(Stated exercise) How does the data below read from its first line through the line containing "COL = SC.collection"? Print those lines exactly.

>>>>

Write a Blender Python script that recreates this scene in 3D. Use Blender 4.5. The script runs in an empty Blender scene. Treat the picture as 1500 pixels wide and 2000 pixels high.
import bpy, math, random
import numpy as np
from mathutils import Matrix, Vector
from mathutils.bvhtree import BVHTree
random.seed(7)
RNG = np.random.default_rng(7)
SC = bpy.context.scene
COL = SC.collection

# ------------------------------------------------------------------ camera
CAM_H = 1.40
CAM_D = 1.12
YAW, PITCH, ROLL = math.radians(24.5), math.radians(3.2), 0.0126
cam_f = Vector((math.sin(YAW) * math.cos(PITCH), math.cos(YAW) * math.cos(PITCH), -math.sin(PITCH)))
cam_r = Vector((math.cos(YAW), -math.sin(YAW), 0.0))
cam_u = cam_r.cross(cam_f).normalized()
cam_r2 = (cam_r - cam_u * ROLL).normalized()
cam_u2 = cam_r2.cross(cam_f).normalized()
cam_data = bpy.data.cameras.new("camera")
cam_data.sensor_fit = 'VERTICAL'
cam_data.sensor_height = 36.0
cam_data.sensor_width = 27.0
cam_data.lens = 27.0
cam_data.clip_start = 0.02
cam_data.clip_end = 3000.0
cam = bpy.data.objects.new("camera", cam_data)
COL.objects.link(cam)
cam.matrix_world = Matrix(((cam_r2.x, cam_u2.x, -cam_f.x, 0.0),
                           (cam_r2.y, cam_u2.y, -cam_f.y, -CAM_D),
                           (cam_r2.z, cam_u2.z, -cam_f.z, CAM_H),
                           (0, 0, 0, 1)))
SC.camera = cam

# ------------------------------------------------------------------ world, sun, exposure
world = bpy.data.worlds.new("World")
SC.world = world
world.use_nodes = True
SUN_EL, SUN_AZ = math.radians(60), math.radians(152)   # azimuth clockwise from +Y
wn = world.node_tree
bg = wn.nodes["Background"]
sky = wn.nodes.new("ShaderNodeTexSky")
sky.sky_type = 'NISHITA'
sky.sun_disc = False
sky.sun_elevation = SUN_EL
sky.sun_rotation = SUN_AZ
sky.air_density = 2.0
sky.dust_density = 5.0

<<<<

(The answer)
Write a Blender Python script that recreates this scene in 3D. Use Blender 4.5. The script runs in an empty Blender scene. Treat the picture as 1500 pixels wide and 2000 pixels high.
import bpy, math, random
import numpy as np
from mathutils import Matrix, Vector
from mathutils.bvhtree import BVHTree
random.seed(7)
RNG = np.random.default_rng(7)
SC = bpy.context.scene
COL = SC.collection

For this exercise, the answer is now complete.